Exercise goal >> Print exactly the part opening with the line containing "Continue the Blender" and closing with the line containing "put_bl(k, (u - 1024)", with both of those lines included.

─── The input

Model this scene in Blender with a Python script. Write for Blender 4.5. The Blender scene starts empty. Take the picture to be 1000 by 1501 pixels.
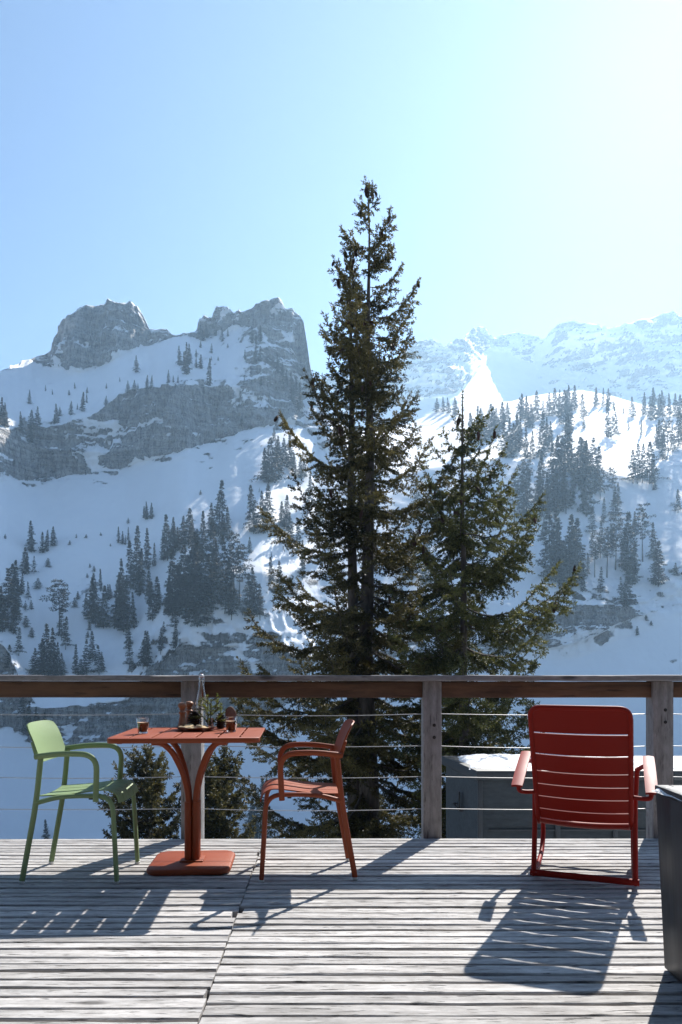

──────
─── The input

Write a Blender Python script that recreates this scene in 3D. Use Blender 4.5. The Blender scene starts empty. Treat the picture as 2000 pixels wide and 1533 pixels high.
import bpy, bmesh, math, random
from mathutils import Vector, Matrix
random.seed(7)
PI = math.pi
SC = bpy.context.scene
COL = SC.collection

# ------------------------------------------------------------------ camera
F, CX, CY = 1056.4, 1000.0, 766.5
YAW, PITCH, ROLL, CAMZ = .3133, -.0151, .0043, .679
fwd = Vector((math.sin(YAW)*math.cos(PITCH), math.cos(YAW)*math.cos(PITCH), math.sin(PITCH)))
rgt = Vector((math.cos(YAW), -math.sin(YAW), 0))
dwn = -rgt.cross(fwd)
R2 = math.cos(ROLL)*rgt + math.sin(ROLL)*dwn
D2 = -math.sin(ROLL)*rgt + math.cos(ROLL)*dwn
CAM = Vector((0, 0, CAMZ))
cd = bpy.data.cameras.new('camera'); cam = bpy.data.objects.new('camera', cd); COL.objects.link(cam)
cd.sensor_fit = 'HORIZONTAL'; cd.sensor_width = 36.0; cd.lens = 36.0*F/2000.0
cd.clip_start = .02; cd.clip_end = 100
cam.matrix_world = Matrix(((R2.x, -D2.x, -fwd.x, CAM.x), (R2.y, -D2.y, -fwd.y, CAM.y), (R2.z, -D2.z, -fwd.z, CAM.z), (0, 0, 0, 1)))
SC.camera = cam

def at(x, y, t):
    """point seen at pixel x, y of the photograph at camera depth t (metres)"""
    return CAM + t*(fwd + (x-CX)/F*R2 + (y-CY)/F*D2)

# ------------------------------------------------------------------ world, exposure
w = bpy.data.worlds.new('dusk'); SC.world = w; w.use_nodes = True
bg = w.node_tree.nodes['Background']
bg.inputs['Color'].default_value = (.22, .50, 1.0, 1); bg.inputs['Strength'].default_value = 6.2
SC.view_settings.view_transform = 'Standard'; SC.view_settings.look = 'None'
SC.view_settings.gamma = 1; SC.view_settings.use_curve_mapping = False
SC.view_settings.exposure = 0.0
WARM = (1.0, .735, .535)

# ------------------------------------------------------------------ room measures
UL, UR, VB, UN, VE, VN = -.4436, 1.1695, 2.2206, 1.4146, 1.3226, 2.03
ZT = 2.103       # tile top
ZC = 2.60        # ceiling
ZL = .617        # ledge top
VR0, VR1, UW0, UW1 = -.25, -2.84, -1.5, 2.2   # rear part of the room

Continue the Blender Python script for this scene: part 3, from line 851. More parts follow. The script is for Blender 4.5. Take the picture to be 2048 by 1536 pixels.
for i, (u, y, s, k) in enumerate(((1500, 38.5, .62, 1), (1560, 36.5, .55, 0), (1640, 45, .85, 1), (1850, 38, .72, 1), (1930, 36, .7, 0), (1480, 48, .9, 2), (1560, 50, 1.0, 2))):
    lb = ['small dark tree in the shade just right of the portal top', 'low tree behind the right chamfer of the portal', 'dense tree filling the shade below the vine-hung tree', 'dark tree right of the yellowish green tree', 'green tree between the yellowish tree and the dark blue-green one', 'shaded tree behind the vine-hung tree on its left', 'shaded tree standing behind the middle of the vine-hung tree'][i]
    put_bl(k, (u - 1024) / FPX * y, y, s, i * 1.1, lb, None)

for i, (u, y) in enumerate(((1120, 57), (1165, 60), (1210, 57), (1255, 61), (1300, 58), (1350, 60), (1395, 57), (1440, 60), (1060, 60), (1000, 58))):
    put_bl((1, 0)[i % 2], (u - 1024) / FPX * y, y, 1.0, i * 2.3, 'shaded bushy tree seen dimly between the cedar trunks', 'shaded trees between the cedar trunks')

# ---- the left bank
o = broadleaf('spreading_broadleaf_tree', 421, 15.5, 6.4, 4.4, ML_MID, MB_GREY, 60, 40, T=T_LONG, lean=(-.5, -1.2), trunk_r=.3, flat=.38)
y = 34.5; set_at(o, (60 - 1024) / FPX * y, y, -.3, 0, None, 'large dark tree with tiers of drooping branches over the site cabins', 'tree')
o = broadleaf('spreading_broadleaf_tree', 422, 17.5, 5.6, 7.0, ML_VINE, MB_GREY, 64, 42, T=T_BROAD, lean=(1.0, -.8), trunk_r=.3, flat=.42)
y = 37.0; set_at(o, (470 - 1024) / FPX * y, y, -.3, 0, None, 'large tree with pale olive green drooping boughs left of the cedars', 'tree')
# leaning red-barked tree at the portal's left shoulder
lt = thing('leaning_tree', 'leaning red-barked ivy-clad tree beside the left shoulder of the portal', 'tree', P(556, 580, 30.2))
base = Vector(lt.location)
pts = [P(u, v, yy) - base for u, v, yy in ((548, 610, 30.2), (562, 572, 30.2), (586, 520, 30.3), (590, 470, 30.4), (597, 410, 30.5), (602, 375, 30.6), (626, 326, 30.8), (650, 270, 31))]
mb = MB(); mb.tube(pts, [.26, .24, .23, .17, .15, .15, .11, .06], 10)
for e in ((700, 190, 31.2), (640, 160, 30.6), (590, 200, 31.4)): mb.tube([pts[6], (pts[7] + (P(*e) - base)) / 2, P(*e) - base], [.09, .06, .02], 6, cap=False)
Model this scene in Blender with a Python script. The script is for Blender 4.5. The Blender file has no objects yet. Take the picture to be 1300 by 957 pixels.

──────

Output for this task >>
Continue the Blender Python script for this scene: part 3, from line 851. More parts follow. The script is for Blender 4.5. Take the picture to be 2048 by 1536 pixels.
for i, (u, y, s, k) in enumerate(((1500, 38.5, .62, 1), (1560, 36.5, .55, 0), (1640, 45, .85, 1), (1850, 38, .72, 1), (1930, 36, .7, 0), (1480, 48, .9, 2), (1560, 50, 1.0, 2))):
    lb = ['small dark tree in the shade just right of the portal top', 'low tree behind the right chamfer of the portal', 'dense tree filling the shade below the vine-hung tree', 'dark tree right of the yellowish green tree', 'green tree between the yellowish tree and the dark blue-green one', 'shaded tree behind the vine-hung tree on its left', 'shaded tree standing behind the middle of the vine-hung tree'][i]
    put_bl(k, (u - 1024) / FPX * y, y, s, i * 1.1, lb, None)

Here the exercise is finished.